George S. Canellos

  • January 10, 2011
    A former N.Y. broker accused by the Securities and Exchange Commission of seriously mishandling a charity's brokerage accounts marks a "new low for con men everywhere," reports The Huffington Post.

    The recent SEC investigation resulted in forcing an end to the brokerage career of Paul George Chironis, who has also agreed to pay $350,000 to the Sisters of Charity, a "group of mostly elderly nuns in the Bronx." The SEC concluded that Chironis had manipulated the charity's brokerage accounts to maximize profits for himself.

    The Post reports:

    According to the SEC's order, Chironis defrauded the nuns from January 2007 to January 2008 by churning the two accounts with low-risk tolerance that held primarily mortgage-backed securities issued by Ginnie Mae, Fannie Mae, and Freddie Mac, as well as certain closed-end bond funds.
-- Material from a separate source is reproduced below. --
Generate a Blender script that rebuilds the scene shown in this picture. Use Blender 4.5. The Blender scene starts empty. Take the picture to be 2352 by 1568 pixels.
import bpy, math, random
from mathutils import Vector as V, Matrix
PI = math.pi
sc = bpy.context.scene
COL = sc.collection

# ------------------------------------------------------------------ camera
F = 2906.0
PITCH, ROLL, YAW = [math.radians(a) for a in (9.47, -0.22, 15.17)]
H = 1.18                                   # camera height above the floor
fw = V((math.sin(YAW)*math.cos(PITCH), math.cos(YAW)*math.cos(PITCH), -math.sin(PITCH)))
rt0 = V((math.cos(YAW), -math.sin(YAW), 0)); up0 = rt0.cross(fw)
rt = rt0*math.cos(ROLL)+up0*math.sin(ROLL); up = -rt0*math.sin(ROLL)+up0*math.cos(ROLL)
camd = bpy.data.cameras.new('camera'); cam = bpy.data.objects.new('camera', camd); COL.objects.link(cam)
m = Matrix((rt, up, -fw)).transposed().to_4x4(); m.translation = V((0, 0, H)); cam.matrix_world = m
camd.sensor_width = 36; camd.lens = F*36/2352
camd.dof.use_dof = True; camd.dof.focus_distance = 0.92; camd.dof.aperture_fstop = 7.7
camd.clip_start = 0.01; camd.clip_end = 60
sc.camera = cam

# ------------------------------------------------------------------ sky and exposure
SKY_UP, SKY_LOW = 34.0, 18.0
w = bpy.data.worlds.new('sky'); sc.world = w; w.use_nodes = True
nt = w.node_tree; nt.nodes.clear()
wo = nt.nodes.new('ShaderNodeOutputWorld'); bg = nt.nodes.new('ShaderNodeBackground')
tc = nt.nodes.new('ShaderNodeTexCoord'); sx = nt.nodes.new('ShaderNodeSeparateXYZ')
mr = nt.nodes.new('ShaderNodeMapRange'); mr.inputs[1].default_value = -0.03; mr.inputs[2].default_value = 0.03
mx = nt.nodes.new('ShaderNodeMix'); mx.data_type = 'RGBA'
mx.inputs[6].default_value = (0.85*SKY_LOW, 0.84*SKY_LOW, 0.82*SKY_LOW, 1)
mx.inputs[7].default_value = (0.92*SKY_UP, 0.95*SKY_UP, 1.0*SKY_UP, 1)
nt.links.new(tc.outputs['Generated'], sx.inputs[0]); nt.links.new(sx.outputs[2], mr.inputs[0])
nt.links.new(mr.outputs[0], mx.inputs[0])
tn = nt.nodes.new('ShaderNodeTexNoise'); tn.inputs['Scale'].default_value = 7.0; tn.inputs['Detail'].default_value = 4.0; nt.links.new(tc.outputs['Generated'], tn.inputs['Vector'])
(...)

The order further found that Chironis charged the nuns' accounts excessive and undisclosed markups and markdowns in riskless principal transactions.

    George S. Canellos, director of the SEC's New York Regional Office, said in a statement, "Chironis's irresponsible actions virtually guaranteed the convent's accounts would lose money due to the undisclosed and excessive costs being incurred while Chironis focused on generating substantial commissions for himself."